[blparent] question for my fellow parents
slstanzel at kc.rr.com
slstanzel at kc.rr.com
Thu Aug 16 14:46:59 UTC 2018
Hi Everyone,
Since my husband Dean died, I pay more for home insurance because I do not
also have auto insurance. I expect you are checking with the company you
have insured your home with. That is my take on the situation. However, I am
surprised about the huge difference. You might check with Curtis Chong. He
and Peggy had almost the same situation. I think they still had a home
insured at the time Tina turned 16. Please keep us posted.
Susie Stanzel
-----Original Message-----
From: BlParent <blparent-bounces at nfbnet.org> On Behalf Of Scott C. Labarre
via BlParent
Sent: Thursday, August 16, 2018 9:34 AM
To: blparent at nfbnet.org
Cc: Scott C. Labarre <slabarre at labarrelaw.com>
Subject: [blparent] question for my fellow parents
Hello everyone, I am new to this list but, of course, not to the Federation.

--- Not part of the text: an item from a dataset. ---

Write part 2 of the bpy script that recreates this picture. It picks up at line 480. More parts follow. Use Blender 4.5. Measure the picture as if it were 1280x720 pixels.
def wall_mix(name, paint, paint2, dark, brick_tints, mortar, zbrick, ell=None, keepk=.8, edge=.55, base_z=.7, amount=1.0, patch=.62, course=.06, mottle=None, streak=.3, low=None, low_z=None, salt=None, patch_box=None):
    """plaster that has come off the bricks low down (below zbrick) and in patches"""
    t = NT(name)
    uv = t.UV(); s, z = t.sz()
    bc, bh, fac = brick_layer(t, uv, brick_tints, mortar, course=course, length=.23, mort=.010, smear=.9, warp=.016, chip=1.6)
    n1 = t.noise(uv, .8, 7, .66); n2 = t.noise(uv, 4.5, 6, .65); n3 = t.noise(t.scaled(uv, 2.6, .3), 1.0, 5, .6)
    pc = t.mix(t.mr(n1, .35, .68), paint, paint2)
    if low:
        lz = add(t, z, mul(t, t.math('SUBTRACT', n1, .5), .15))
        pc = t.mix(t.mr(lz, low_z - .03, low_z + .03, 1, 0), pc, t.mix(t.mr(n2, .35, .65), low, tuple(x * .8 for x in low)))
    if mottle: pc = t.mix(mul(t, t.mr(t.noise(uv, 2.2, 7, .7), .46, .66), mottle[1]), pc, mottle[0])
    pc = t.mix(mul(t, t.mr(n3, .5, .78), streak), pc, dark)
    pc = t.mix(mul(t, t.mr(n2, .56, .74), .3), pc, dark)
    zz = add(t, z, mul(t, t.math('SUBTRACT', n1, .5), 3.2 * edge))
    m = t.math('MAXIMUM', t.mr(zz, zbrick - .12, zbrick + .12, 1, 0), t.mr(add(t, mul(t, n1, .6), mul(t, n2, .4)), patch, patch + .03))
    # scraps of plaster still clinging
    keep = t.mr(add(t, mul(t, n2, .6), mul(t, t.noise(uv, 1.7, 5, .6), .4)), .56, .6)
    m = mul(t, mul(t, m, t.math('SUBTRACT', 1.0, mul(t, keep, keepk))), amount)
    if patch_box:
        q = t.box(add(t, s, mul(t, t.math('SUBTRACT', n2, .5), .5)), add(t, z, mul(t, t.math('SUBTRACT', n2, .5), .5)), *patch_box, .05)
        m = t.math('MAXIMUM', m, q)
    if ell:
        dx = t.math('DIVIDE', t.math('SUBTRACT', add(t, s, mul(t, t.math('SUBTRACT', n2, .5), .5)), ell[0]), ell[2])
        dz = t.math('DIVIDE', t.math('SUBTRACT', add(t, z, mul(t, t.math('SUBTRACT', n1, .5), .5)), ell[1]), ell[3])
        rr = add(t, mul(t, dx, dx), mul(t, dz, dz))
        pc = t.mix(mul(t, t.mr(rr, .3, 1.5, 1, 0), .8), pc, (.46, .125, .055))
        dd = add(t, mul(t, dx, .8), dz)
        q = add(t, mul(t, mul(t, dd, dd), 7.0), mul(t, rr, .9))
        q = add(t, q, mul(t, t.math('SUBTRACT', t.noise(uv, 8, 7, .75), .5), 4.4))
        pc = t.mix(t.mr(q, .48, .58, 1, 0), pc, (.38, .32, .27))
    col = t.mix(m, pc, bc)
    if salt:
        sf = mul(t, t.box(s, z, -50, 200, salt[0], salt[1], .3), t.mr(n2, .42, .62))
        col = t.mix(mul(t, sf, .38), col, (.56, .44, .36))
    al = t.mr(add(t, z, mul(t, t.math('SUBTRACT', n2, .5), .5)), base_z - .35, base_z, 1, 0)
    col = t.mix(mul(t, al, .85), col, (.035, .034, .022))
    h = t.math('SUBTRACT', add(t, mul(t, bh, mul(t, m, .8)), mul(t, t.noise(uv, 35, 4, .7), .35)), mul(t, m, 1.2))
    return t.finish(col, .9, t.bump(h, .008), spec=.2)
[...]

On Monday, our kids, Alex and Emily, started school. It's hard to believe
that they are 10th and eighth graders respectively. On October 4th Alex
will turn 16 and plans on sitting for his driver's license exam at some
point close to his birthday.
That is what brings me to my question. I wonder how some of you have
handled auto insurance. As many of you know, Anahit and I are both blind
and thus do not drive. Insurance companies will sell us a policy to cover
Alex for $6000 a year or, $500 a month and which only covers one vehicle.
This is far more expensive than what sighted parents are paying for their 16
year old children. For example, a couple we know whose son turned 16 in
July and is driving are paying only an additional $133.00 a month and only a
total of $3800 a year or $317 a month to cover three drivers and two cars.
They tell us that it is so high because neither one of us drives. This
argument makes no sense to me because the fact is that a child will not be
driving with their parents in the car 90 percent of the time or more. The
whole point of getting a license is for the child to be independent and
drive themselves places. Even when sighted parents are in the car with
their teenage and licensed child, it is highly likely that the parent will
be driving.
The bottom line, in my opinion, is this is a case of discrimination based on
a disparate impact theory. Although the policy is facially neutral, it has
a disparate impact on those of us who are blind for no justifiable reason.
So, I am researching the legal aspects of this, as you can imagine, but all
of that takes time and I really don't want a lengthy battle on my hands.
Consequently, I am turning to my fellow blind parents to see what solutions
you may have discovered to all of this.
I thank you in advance for any thoughts.